Representative Chip Roy, Republican of Texas, whose shouty floor speeches criticizing members of his own party — and Congress as a whole — made for delicious clips for cable news viewers who enjoy lapping up Republican-on-Republican violence, also lost his statewide race for attorney general last month. And with that, the Republican Conference will lose one of its most maddening holdouts on key votes, and reporters will be deprived of one of the more reliable quote generators who routinely says the quiet part out loud.
“At some point, people will look at this body and say maybe we should get rid of all 435 members of the House, and all 100 members of the Senate, and start over, because Congress is literally failing the American people,” Mr. Roy said earlier this year.
Clipped and saved.
Then there were those who stood out for different reasons, but still enjoyed basking in the spotlight, and whose departures will leave a gaping hole in the fabric of Congress.
Representative Thomas Massie, Republican of Kentucky, the raw milk-guzzling libertarian who wears a digital federal debt clock he made himself on his lapel, won’t be returning to Washington next year, after he lost his primary to a Trump-backed challenger. Unlike Ms. Mace, Mr. Massie generally attracted attention because he was the rare Republican with a core set of beliefs on which he would not compromise, regardless of the political consequences. That ultimately caught up with him.
The House will still have its fair share of flashy personalities.
Representative Alexandria Ocasio-Cortez, the New York Democrat and progressive standout, is expected to easily win re-election in November and return next year amid speculation about whether she will seek a Senate seat or have a go at the presidency.
Despite being a new target of Mr.

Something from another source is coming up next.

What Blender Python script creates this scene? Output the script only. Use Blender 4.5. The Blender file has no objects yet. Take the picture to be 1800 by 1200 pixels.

Trump’s ire, Representative Lauren Boebert, the Colorado Republican who was caught on a security camera in 2023 vaping and groping her date during a performance of the musical “Beetlejuice,” is seen as relatively safe in her re-election campaign, barring an upset.
And those who are gone are likely to simply look elsewhere for a platform where they can continue vying for attention. Ms. Greene, for instance, earlier this week announced a new online series, “Life with MTG,” which is expected to include political conversations and lifestyle segments.
Ms. Mace was already back online on Wednesday morning, acknowledging her defeat and jumping into the next fight — this time with Graham Platner, the embattled Democratic nominee for Senate in Maine, who if he wins could help fill the character void on the Hill.
“Enjoying my first cup of coffee since getting my ass kicked last night,” Ms. Mace wrote on social media, “and reading about how Dems nominated the guy with the nazi tattoo.”